Nessa dialética, a visão projetual se desenvolve calcada no que se sabe sobre a comunidade que será afetada pelo projeto. Ao invés de implementar uma tendência externa à comunidade, o projeto busca encontrar as tendências de mudança na comunidade e desenvolver propostas que amplifiquem ou catalisem ações que já estão acontecendo. Também é possível o contrário, que o projeto busque evitar ou prevenir certas ações.
Por exemplo, as gambiarras que as pessoas fazem num determinado contexto são fontes de inspiração recorrentes para a visão projetual. Isso porque a gambiarra já faz uma seleção de um problema relevante que não está sendo resolvido de maneira satisfatória na comunidade. A solução que a gambiarra apresenta pode não ser a melhor, mas o problema é patente. Com frequência, propostas de projeto inspiradas em gambiarras aproveitam parte da técnica da gambiarra, expandido a mesma com tecnologias e conhecimentos de outros contextos. Por outro lado, o projeto inspirado na gambiarra busca substituir a gambiarra e torná-la obsoleta.
Aqui fica claro que a visão projetual faz julgamentos de valor sobre as situações a partir de critérios éticos e estéticos. Com frequência, o projeto se coloca como superior à gambiarra. Raramente, se coloca em uma posição humilde em relação ao conhecimento situacional que gerou a gambiarra. Quando a visão projetual interage com o olhar antropológico, o projeto se torna humilde. Os critérios se desenvolvem de dentro para fora, à partir dos desejos e normas da comunidade. Isso evita perder tempo de projeto com ideias sem sentido, sem valor e sem poder de mobilização. Porém, uma vez definida esta base, é comum a visão projetual buscar recursos e referências de fora da comunidade para realizar suas propostas.

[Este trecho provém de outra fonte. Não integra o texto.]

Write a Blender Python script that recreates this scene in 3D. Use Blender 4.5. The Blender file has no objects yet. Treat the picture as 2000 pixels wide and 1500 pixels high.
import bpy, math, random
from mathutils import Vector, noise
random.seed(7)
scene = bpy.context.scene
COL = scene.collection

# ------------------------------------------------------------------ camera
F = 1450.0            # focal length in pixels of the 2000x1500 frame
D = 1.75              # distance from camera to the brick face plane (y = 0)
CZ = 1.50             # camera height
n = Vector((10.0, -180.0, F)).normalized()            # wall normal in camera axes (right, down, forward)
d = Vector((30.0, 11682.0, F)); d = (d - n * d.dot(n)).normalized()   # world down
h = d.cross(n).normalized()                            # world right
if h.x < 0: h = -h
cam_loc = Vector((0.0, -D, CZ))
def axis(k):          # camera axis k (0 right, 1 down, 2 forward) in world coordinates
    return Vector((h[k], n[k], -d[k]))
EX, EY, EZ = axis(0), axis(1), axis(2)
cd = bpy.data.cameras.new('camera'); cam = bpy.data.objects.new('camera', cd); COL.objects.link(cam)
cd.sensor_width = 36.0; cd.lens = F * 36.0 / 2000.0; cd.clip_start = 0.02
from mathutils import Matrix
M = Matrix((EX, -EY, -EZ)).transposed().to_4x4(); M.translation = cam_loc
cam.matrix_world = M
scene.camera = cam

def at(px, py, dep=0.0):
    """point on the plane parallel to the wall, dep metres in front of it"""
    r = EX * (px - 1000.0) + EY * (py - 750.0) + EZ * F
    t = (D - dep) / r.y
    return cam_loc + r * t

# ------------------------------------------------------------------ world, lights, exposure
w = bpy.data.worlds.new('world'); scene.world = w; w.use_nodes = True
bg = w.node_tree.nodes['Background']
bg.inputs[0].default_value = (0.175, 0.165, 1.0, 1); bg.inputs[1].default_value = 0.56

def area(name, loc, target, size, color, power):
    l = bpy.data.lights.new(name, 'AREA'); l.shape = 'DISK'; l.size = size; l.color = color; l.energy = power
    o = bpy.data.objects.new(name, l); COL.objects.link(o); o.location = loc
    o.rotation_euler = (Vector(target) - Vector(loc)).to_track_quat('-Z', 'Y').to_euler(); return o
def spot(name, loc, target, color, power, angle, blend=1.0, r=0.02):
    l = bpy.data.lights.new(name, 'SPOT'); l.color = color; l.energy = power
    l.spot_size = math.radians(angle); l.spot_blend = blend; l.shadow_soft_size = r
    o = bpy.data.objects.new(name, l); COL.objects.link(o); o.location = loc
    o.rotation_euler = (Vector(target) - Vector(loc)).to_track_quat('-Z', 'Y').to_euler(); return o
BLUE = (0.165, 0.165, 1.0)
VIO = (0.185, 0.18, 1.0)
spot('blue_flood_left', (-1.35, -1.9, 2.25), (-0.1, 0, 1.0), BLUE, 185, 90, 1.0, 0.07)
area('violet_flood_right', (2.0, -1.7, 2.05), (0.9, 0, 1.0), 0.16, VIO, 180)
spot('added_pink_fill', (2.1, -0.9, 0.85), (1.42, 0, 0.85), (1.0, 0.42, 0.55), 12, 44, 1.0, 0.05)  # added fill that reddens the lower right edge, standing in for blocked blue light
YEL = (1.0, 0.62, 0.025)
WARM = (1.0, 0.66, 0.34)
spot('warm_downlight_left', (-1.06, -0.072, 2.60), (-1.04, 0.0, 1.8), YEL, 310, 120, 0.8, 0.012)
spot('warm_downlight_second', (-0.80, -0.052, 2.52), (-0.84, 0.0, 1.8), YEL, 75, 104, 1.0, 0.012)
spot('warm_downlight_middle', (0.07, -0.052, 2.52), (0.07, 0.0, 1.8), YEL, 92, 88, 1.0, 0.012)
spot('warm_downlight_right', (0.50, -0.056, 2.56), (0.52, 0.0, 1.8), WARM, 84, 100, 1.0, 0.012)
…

Ao mesmo tempo em que a visão projetual se desenvolve de dentro para fora, o olhar antropológico se desenvolve de fora para dentro. Ao invés de apenas de identificar e compreender ações relevantes ao projeto, o olhar antropológico investiga as origem das ação já com a intenção de promover mudanças. Ao invés de se perder na teia infinita de significados da cultura, o olhar se torna gradualmente mais focado no contexto do projeto onde há possibilidades de mudança. A experiência com outros contextos, outras comunidades e outras culturas é utilizado para interpretar e imaginar esse contexto.

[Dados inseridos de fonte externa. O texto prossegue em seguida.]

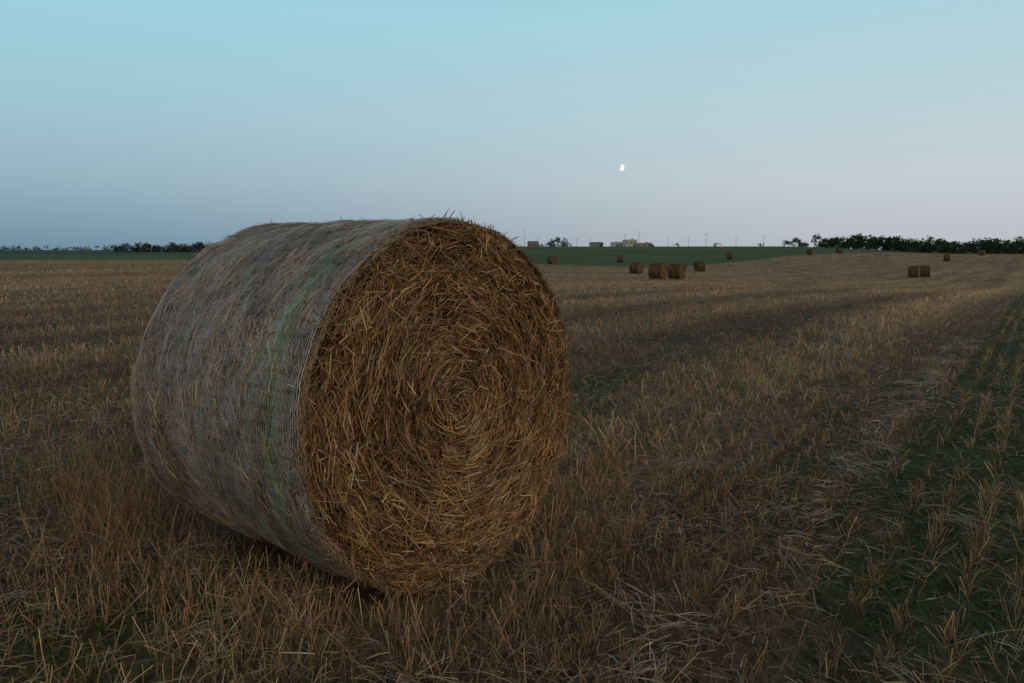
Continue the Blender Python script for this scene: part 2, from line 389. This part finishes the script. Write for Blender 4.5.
# tufts of taller uncut straw hugging the bale
parts=[]
for cx,cy,n,h,sd in [(-1.75,3.45,380,.18,.17),(-1.2,2.95,220,.14,.15),(-.75,2.55,220,.12,.16),(-.1,2.45,300,.11,.2),(.45,3.3,260,.12,.2),(.1,2.7,200,.10,.15),(-2.3,4.3,420,.23,.22),(-1.6,2.9,160,.15,.2),(-1.95,3.75,300,.22,.13)]:
    x=cx+rng.normal(0,sd,n); y=cy+rng.normal(0,sd,n); k=outside_bale(x,y,.01,.40); x=x[k];y=y[k];n=len(x)
    P=np.stack([x,y,height(x,y)-.01],-1); D=np.stack([rng.normal(0,.3,n),rng.normal(0,.3,n),np.ones(n)],-1)
    Lh=np.clip(rng.normal(h,.05,n),.05,.4); bend=rng.normal(0,.25,(n,3))*Lh[:,None]
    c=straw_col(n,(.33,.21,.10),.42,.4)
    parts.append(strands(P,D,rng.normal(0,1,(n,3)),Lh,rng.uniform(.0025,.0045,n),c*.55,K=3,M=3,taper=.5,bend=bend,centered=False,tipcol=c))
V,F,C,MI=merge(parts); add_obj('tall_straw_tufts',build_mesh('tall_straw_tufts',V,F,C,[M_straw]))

# ------------------------------------------------------------ distant trees
def tree_parts(x,y,h,w,dark=1.,leafs=None,trunk=.25):
    z=float(height(np.array([x]),np.array([y]))[0]); out=[]
    nl=5; P=[[x,y,z-.2]]; D=[[rng.normal(0,.05),rng.normal(0,.05),1]]; Ls=[h*.75]; Ws=[h*.035]
    for q in range(nl):
        P.append([x,y,z+h*rng.uniform(.2,.5)]); D.append([rng.normal(0,.7),rng.normal(0,.7),.8]); Ls.append(h*.35); Ws.append(h*.015)
    P=np.array(P);D=np.array(D,float);c=np.tile([.035,.028,.02],(len(P),1))
    for k in range(2):
        out.append(strands(P,D,np.tile([1.,0,0] if k else [0,1.,0.2],(len(P),1)),np.array(Ls),np.array(Ws),c,K=2,M=2,taper=.7,centered=False))
    nc=int(rng.integers(6,11)); n=leafs or 260
    cc=np.stack([rng.normal(0,w*.26,nc),rng.normal(0,w*.26,nc),h*rng.uniform(trunk+.1,.86,nc)],-1)
    cr=rng.uniform(.16,.28,nc)*w
    which=rng.integers(0,nc,n); v=norm(rng.normal(0,1,(n,3)))*(rng.random(n)**.45)[:,None]
    Q=cc[which]+v*cr[which][:,None]*[1,1,.85]; Q[:,2]=np.clip(Q[:,2],.1,None)
    Q=Q+np.array([x,y,z]); sz=rng.uniform(.04,.085,n)*w
    a=norm(rng.normal(0,1,(n,3))); b=norm(rng.normal(0,1,(n,3)))
    cl=np.array([[.040,.055,.028]])*dark*rng.uniform(.5,1.5,nc)[which][:,None]*np.exp(rng.normal(0,.25,n))[:,None]
    out.append(strands(Q,a,b,sz*1.3,sz,cl,K=1,M=3,taper=.2))
    return out
def mass(name,lst,dark=1.,leafs=None,trunk=.25):
    parts=[]
    for (x,y,h,w) in lst: parts+=tree_parts(x,y,h,w,dark,leafs,trunk)
    V,F,C,_=merge(parts); add_obj(name,build_mesh(name,V,F,C,[M_leaf]))
R_=[]
for a in np.arange(19.0,34.5,.24):
    if 20.3<a<20.8: continue
    d=rng.uniform(300,345)
    base=3.2 if a<20.6 else (4.4 if a<22.5 else (5.8 if a<28 else 5.0))
    h=base*rng.uniform(.6,1.1)
    R_.append((*pol(a+rng.normal(0,.1),d),h,h*rng.uniform(1.0,1.5)))
for a in np.arange(21.5,50,.3):
    h=rng.uniform(3.5,5.6); R_.append((*pol(a,rng.uniform(360,420)),h,h*1.4))
mass('distant_tree_line',R_,1.,240,.0)
L_=[]
for a in np.arange(-26.2,-20.6,.17):
    d=rng.uniform(520,560); h=5.2*rng.uniform(.6,1.1)*(1.25 if a>-21.6 else 1); L_.append((*pol(a,d),h,h*1.5))
mass('distant_tree_line',L_,.9,150,.0)
L_=[]
for a in np.concatenate([np.arange(-50,-26,.25),np.arange(-20,5,.4)]):
    if rng.random()<.2: continue
    h=rng.uniform(3,6); L_.append((*pol(a,rng.uniform(1100,1500)),h,h*3))
mass('distant_woodland',L_,1.7,70,.0)
L_=[(*pol(a,rng.uniform(420,480)),h,h*1.3) for a,h in [(2.6,3.4),(2.95,4.8),(3.3,5.6),(3.65,4.6),(3.95,3.2),(2.1,2.6),(6.4,2.6),(9.9,2.6),(11.6,2.4),(14.2,2.8),(17.2,2.6)]]
mass('hilltop_trees',L_,1.,200,.05)

# ------------------------------------------------------------ distant buildings and masts
M_wall=mat_plain('pale_cladding',(.50,.51,.52)); M_dk=mat_plain('grey_roofing',(.16,.16,.17)); M_red=mat_plain('red_cladding',(.28,.15,.12)); M_gl=mat_plain('window_glass',(.05,.06,.07),.2); M_met=mat_plain('galvanised_steel',(.35,.36,.37),.5); M_gr=mat_plain('grey_cladding',(.27,.29,.31))
def box(name,cx,cy,cz,sx,sy,sz,mat,parent):
    V=np.array([[i,j,k] for i in(-.5,.5) for j in(-.5,.5) for k in(-.5,.5)])*[sx,sy,sz]+[cx,cy,cz]
    F=np.array([[0,1,3,2],[4,6,7,5],[0,4,5,1],[2,3,7,6],[0,2,6,4],[1,5,7,3]])
    me=build_mesh(name,V,F,None,[mat]); return add_obj(name,me,parent)
def building(nm,a,d,w,dep,h,wall,pitched=False):
    x,y=pol(a,d); z=float(height(np.array([x]),np.array([y]))[0])
    e=bpy.data.objects.new(nm,None); S.collection.objects.link(e); e.location=(x,y,z); e.rotation_euler=(0,0,-math.radians(a)+.12)
    box('walls',0,0,h/2,w,dep,h,wall,e)
    if pitched:
        V=np.array([[-w/2-.3,-dep/2-.3,h+.01],[w/2+.3,-dep/2-.3,h+.01],[w/2+.3,dep/2+.3,h+.01],[-w/2-.3,dep/2+.3,h+.01],[-w/2-.3,0,h+dep*.15],[w/2+.3,0,h+dep*.15]])
        me=bpy.data.meshes.new('roof'); me.from_pydata(V.tolist(),[],[(0,1,5,4),(2,3,4,5),(0,4,3),(1,2,5),(3,2,1,0)]); me.materials.append(M_dk); add_obj('roof',me,e)
    else:
        box('roof',0,0,h+.2,w+.3,dep+.3,.4,M_dk,e)
        box('rooftop_plant',w*.2,0,h+.8,w*.15,dep*.3,.8,M_wall,e)
    nwin=max(3,int(w/4))
    for k in range(nwin):
        box('window_%d'%(k+1),-w/2+w*(k+.5)/nwin,-dep/2-.03,h*.68,w/nwin*.55,.06,h*.16,M_gl,e)
    box('door',w*.33,-dep/2-.04,1.5,3,.08,3,M_dk,e)
for a,d,w,dep,h,m,p in [(7.3,600,5,12,3.9,M_wall,False),(8.35,610,9,16,5.8,M_wall,False),(7.75,640,10,12,4.3,M_gr,False),(6.0,620,9,10,3.2,M_gr,True),(1.5,600,7,12,3.4,M_red,True),(9.3,640,12,14,3.7,M_gr,False)]:
    building('industrial_building',a,d,w,dep,h,m,p)
def mast(a,d,h,arm):
    x,y=pol(a,d); z=float(height(np.array([x]),np.array([y]))[0])
    parts=[]
    r=[.20,.18,.12,.09]; zz=[-.3,.4,h*.6,h]
    t=np.linspace(0,2*np.pi,8,endpoint=False)
    V=np.concatenate([np.stack([q*np.cos(t),q*np.sin(t),np.full(8,w)],-1) for q,w in zip(r,zz)])
    i=np.arange(3)[:,None]; j=np.arange(8)[None,:]
    F=np.stack([i*8+j,i*8+(j+1)%8,(i+1)*8+(j+1)%8,(i+1)*8+j],-1).reshape(-1,4); parts.append((V,F,np.zeros((len(V),3)),0))
    def bx(c,s):
        V=np.array([[i,j,k] for i in(-.5,.5) for j in(-.5,.5) for k in(-.5,.5)])*s+c
        return (V,np.array([[0,1,3,2],[4,6,7,5],[0,4,5,1],[2,3,7,6],[0,2,6,4],[1,5,7,3]]),np.zeros((8,3)),0)
    parts.append(bx([0,0,h+.05],[arm,.12,.12]))
    for sx in (-1,1): parts.append(bx([sx*arm/2,-.1,h-.05],[.7,.5,.22]))
    V,F,C,_=merge(parts); me=build_mesh('lamp_mast',V,F,None,[M_met])
    add_obj('lamp_mast',me,loc=(x,y,z),rot=(0,0,-math.radians(a)))
for a,d,h in [(.9,600,14),(1.9,610,8),(4.6,600,6.5),(5.5,620,7),(8.0,600,9.5),(9.0,620,12),(11.0,620,7.5),(12.4,600,8),(13.6,560,9),(15.6,600,7.5),(17.4,600,8.5),(-31.5,700,6),(-27.8,720,6)]:
    mast(a,d,h,1.6)

# ------------------------------------------------------------ moon (lit half only, sunlight on it put in as emission)
def moon():
    R=12.5; nl,ns=16,24
    V=[]
    for i in range(nl+1):
        u=math.pi*.5*i/nl
        for j in range(ns):
            v=2*math.pi*j/ns; V.append([R*math.cos(u),R*math.sin(u)*math.cos(v),R*math.sin(u)*math.sin(v)])
    F=[[i*ns+j,i*ns+(j+1)%ns,(i+1)*ns+(j+1)%ns,(i+1)*ns+j] for i in range(nl) for j in range(ns)]
    m=bpy.data.materials.new('moon_glow'); m.use_nodes=True; N=m.node_tree.nodes
    for n in list(N):
        if n.type!='OUTPUT_MATERIAL': N.remove(n)
    em=N.new('ShaderNodeEmission'); nz=N.new('ShaderNodeTexNoise'); nz.inputs['Scale'].default_value=.12
    cr=N.new('ShaderNodeValToRGB'); cr.color_ramp.elements[0].color=(.75,.72,.68,1); cr.color_ramp.elements[1].color=(1,.97,.92,1)
    m.node_tree.links.new(nz.outputs['Fac'],cr.inputs['Fac']); m.node_tree.links.new(cr.outputs['Color'],em.inputs['Color'])
    em.inputs['Strength'].default_value=1.15
    m.node_tree.links.new(em.outputs[0],N['Material Output'].inputs['Surface'])
    me=build_mesh('moon',np.array(V),np.array(F),None,[m],smoothf=True)
    a=math.radians(7.66); el=math.radians(5.7); d=3000
    add_obj('moon',me,loc=(d*math.cos(el)*math.sin(a),d*math.cos(el)*math.cos(a),d*math.sin(el)+1.3),rot=(0,math.radians(8),math.radians(-20)))
moon()

# ------------------------------------------------------------ world
SUN_AZ=math.radians(160); SUN_EL=math.radians(32)
w=bpy.data.worlds.new('World'); S.world=w; w.use_nodes=True
nt=w.node_tree; N=nt.nodes; Lk=nt.links; bg=N['Background']
sky=N.new('ShaderNodeTexSky'); sky.sky_type='NISHITA'; sky.sun_disc=False; sky.sun_elevation=math.radians(1.5); sky.sun_rotation=SUN_AZ
tc=N.new('ShaderNodeTexCoord'); sep=N.new('ShaderNodeSeparateXYZ'); Lk.new(tc.outputs['Generated'],sep.inputs[0])
def ramp(st):
    r=N.new('ShaderNodeValToRGB'); cr=r.color_ramp; cr.interpolation='LINEAR'
    while len(cr.elements)>1: cr.elements.remove(cr.elements[-1])
    cr.elements[0].position=st[0][0]; cr.elements[0].color=(*lin(st[0][1]),1)
    for p,c in st[1:]:
        e=cr.elements.new(p); e.color=(*lin(c),1)
    Lk.new(sep.outputs['Z'],r.inputs['Fac']); return r
top=[(.42,(142,188,205)),(.62,(108,136,162)),(1,(85,101,124))]
rl=ramp([(0,(110,143,163)),(.03,(127,159,177)),(.08,(151,181,196)),(.15,(161,199,213)),(.27,(160,211,227))]+top)
rr_=ramp([(0,(187,192,198)),(.03,(194,199,205)),(.08,(200,209,214)),(.15,(191,212,219)),(.27,(173,214,226))]+top)
rb=ramp([(0,(235,165,115)),(.06,(240,185,140)),(.2,(225,195,170)),(.4,(165,175,180)),(.62,(108,136,162)),(1,(85,101,124))])
def mapr(src,a,b):
    m=N.new('ShaderNodeMapRange'); m.interpolation_type='SMOOTHSTEP'; m.inputs['From Min'].default_value=a; m.inputs['From Max'].default_value=b
    Lk.new(src,m.inputs['Value']); return m.outputs['Result']
def mix(f,a,b):
    m=N.new('ShaderNodeMix'); m.data_type='RGBA'; Lk.new(f,m.inputs['Factor']) if not isinstance(f,float) else setattr(m.inputs['Factor'],'default_value',f)
    Lk.new(a,m.inputs[6]); Lk.new(b,m.inputs[7]); return m.outputs[2]
c1=mix(mapr(sep.outputs['X'],-.62,.55),rl.outputs['Color'],rr_.outputs['Color'])
dp=N.new('ShaderNodeVectorMath'); dp.operation='DOT_PRODUCT'; Lk.new(tc.outputs['Generated'],dp.inputs[0]); dp.inputs[1].default_value=(math.sin(SUN_AZ),math.cos(SUN_AZ),0)
c2=mix(mapr(dp.outputs['Value'],.1,.9),c1,rb.outputs['Color'])
sc=N.new('ShaderNodeVectorMath'); sc.operation='SCALE'; sc.inputs['Scale'].default_value=.05; Lk.new(sky.outputs['Color'],sc.inputs[0])
c3=mix(.04,c2,sc.outputs['Vector'])
Lk.new(c3,bg.inputs['Color']); bg.inputs['Strength'].default_value=1.0

sd=bpy.data.lights.new('sun','SUN'); sd.energy=.5; sd.angle=math.radians(45); sd.color=(1,.72,.45)
so=bpy.data.objects.new('sun',sd); S.collection.objects.link(so)
from mathutils import Vector
dirv=Vector((math.sin(SUN_AZ)*math.cos(SUN_EL),math.cos(SUN_AZ)*math.cos(SUN_EL),math.sin(SUN_EL)))
so.rotation_euler=dirv.to_track_quat('Z','Y').to_euler()

cam=bpy.data.cameras.new('camera'); cam.lens=28; cam.sensor_width=36; cam.clip_end=12000; cam.clip_start=.05
co=bpy.data.objects.new('camera',cam); S.collection.objects.link(co); co.location=(0,0,1.33); co.rotation_euler=(math.radians(90-6.56),0,0)
S.camera=co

A visão projetual é otimista e acredita que tudo é possível, bastando um projeto. O olhar antropológico é mais pé-no-chão e acredita que tudo depende da apropriação cultural. Todos os dois servem para definir e aprimorar intenções quando o projeto ainda está em suas fases preliminares. Intenções bem formadas permitem a emergência de conceitos mais robustos e inovadores. A interação entre os dois dispositivos visuais descritos aqui permite que estes conceitos tenham também maior relevância cultural para a situação de projeto, contribuindo tanto para realizar as intenções do design centrado no usuário quanto as do design participativo.